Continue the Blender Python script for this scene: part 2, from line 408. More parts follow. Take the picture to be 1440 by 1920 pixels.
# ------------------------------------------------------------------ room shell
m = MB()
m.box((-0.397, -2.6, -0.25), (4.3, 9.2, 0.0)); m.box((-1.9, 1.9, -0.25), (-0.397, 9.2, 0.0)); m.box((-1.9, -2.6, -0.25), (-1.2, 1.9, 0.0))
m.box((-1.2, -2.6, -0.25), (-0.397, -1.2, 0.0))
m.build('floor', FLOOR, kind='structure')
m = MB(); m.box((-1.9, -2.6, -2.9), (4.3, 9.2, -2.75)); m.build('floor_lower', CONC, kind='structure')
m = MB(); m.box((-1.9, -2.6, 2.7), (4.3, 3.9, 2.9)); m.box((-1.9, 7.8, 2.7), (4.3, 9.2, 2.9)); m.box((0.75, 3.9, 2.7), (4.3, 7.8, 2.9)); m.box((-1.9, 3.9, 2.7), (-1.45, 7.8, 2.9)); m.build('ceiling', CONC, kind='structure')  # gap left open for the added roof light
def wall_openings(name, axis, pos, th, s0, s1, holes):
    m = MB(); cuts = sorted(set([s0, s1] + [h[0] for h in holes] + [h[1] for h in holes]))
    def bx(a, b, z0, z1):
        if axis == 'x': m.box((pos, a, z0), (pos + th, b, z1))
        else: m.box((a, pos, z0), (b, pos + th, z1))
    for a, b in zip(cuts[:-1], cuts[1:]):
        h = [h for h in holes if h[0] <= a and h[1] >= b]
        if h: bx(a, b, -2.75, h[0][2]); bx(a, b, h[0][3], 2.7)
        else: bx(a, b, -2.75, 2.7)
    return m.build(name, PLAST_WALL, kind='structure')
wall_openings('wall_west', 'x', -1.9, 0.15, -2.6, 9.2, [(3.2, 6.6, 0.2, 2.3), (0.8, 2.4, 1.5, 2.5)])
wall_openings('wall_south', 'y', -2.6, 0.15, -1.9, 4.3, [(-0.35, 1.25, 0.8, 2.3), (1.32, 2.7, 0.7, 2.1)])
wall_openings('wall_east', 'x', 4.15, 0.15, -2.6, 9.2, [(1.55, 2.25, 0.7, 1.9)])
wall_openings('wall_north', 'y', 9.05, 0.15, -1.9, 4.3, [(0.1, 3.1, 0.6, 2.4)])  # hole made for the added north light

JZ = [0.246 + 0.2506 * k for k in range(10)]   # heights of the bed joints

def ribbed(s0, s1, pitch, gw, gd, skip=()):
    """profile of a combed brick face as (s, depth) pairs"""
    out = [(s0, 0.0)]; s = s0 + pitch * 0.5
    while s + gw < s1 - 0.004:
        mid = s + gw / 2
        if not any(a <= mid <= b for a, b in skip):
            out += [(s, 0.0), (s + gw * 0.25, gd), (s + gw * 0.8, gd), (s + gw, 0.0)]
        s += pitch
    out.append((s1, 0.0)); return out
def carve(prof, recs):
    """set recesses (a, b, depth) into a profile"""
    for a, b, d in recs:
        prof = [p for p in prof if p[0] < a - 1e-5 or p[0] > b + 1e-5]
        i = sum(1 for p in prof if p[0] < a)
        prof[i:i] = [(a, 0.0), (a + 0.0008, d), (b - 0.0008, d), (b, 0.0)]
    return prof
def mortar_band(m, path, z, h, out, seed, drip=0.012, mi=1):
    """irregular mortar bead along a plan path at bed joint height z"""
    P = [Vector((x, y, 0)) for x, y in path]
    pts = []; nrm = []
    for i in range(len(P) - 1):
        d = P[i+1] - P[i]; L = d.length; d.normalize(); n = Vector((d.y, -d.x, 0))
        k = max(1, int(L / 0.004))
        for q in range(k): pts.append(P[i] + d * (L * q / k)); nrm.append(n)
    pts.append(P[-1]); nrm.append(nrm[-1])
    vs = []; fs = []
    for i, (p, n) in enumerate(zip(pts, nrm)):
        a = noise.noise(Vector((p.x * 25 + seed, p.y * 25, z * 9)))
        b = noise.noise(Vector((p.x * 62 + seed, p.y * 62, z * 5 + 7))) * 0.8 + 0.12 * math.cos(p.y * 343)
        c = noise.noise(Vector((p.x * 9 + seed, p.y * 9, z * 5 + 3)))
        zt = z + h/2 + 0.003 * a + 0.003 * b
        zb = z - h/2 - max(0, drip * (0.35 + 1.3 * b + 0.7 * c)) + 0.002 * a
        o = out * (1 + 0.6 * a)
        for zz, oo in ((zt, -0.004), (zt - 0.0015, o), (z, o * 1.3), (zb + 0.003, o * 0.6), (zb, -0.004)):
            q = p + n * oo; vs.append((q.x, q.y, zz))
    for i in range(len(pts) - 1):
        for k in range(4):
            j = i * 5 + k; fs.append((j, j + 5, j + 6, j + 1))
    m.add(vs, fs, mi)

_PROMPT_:
All the data must be duplicated exactly, with nothing added or removed.

_RESULT OF THIS TASK_:
Continue the Blender Python script for this scene: part 2, from line 408. More parts follow. Take the picture to be 1440 by 1920 pixels.
# ------------------------------------------------------------------ room shell
m = MB()
m.box((-0.397, -2.6, -0.25), (4.3, 9.2, 0.0)); m.box((-1.9, 1.9, -0.25), (-0.397, 9.2, 0.0)); m.box((-1.9, -2.6, -0.25), (-1.2, 1.9, 0.0))
m.box((-1.2, -2.6, -0.25), (-0.397, -1.2, 0.0))
m.build('floor', FLOOR, kind='structure')
m = MB(); m.box((-1.9, -2.6, -2.9), (4.3, 9.2, -2.75)); m.build('floor_lower', CONC, kind='structure')
m = MB(); m.box((-1.9, -2.6, 2.7), (4.3, 3.9, 2.9)); m.box((-1.9, 7.8, 2.7), (4.3, 9.2, 2.9)); m.box((0.75, 3.9, 2.7), (4.3, 7.8, 2.9)); m.box((-1.9, 3.9, 2.7), (-1.45, 7.8, 2.9)); m.build('ceiling', CONC, kind='structure')  # gap left open for the added roof light
def wall_openings(name, axis, pos, th, s0, s1, holes):
    m = MB(); cuts = sorted(set([s0, s1] + [h[0] for h in holes] + [h[1] for h in holes]))
    def bx(a, b, z0, z1):
        if axis == 'x': m.box((pos, a, z0), (pos + th, b, z1))
        else: m.box((a, pos, z0), (b, pos + th, z1))
    for a, b in zip(cuts[:-1], cuts[1:]):
        h = [h for h in holes if h[0] <= a and h[1] >= b]
        if h: bx(a, b, -2.75, h[0][2]); bx(a, b, h[0][3], 2.7)
        else: bx(a, b, -2.75, 2.7)
    return m.build(name, PLAST_WALL, kind='structure')
wall_openings('wall_west', 'x', -1.9, 0.15, -2.6, 9.2, [(3.2, 6.6, 0.2, 2.3), (0.8, 2.4, 1.5, 2.5)])
wall_openings('wall_south', 'y', -2.6, 0.15, -1.9, 4.3, [(-0.35, 1.25, 0.8, 2.3), (1.32, 2.7, 0.7, 2.1)])
wall_openings('wall_east', 'x', 4.15, 0.15, -2.6, 9.2, [(1.55, 2.25, 0.7, 1.9)])
wall_openings('wall_north', 'y', 9.05, 0.15, -1.9, 4.3, [(0.1, 3.1, 0.6, 2.4)])  # hole made for the added north light

JZ = [0.246 + 0.2506 * k for k in range(10)]   # heights of the bed joints

def ribbed(s0, s1, pitch, gw, gd, skip=()):
    """profile of a combed brick face as (s, depth) pairs"""
    out = [(s0, 0.0)]; s = s0 + pitch * 0.5
    while s + gw < s1 - 0.004:
        mid = s + gw / 2
        if not any(a <= mid <= b for a, b in skip):
            out += [(s, 0.0), (s + gw * 0.25, gd), (s + gw * 0.8, gd), (s + gw, 0.0)]
        s += pitch
    out.append((s1, 0.0)); return out
def carve(prof, recs):
    """set recesses (a, b, depth) into a profile"""
    for a, b, d in recs:
        prof = [p for p in prof if p[0] < a - 1e-5 or p[0] > b + 1e-5]
        i = sum(1 for p in prof if p[0] < a)
        prof[i:i] = [(a, 0.0), (a + 0.0008, d), (b - 0.0008, d), (b, 0.0)]
    return prof
def mortar_band(m, path, z, h, out, seed, drip=0.012, mi=1):
    """irregular mortar bead along a plan path at bed joint height z"""
    P = [Vector((x, y, 0)) for x, y in path]
    pts = []; nrm = []
    for i in range(len(P) - 1):
        d = P[i+1] - P[i]; L = d.length; d.normalize(); n = Vector((d.y, -d.x, 0))
        k = max(1, int(L / 0.004))
        for q in range(k): pts.append(P[i] + d * (L * q / k)); nrm.append(n)
    pts.append(P[-1]); nrm.append(nrm[-1])
    vs = []; fs = []
    for i, (p, n) in enumerate(zip(pts, nrm)):
        a = noise.noise(Vector((p.x * 25 + seed, p.y * 25, z * 9)))
        b = noise.noise(Vector((p.x * 62 + seed, p.y * 62, z * 5 + 7))) * 0.8 + 0.12 * math.cos(p.y * 343)
        c = noise.noise(Vector((p.x * 9 + seed, p.y * 9, z * 5 + 3)))
        zt = z + h/2 + 0.003 * a + 0.003 * b
        zb = z - h/2 - max(0, drip * (0.35 + 1.3 * b + 0.7 * c)) + 0.002 * a
        o = out * (1 + 0.6 * a)
        for zz, oo in ((zt, -0.004), (zt - 0.0015, o), (z, o * 1.3), (zb + 0.003, o * 0.6), (zb, -0.004)):
            q = p + n * oo; vs.append((q.x, q.y, zz))
    for i in range(len(pts) - 1):
        for k in range(4):
            j = i * 5 + k; fs.append((j, j + 5, j + 6, j + 1))
    m.add(vs, fs, mi)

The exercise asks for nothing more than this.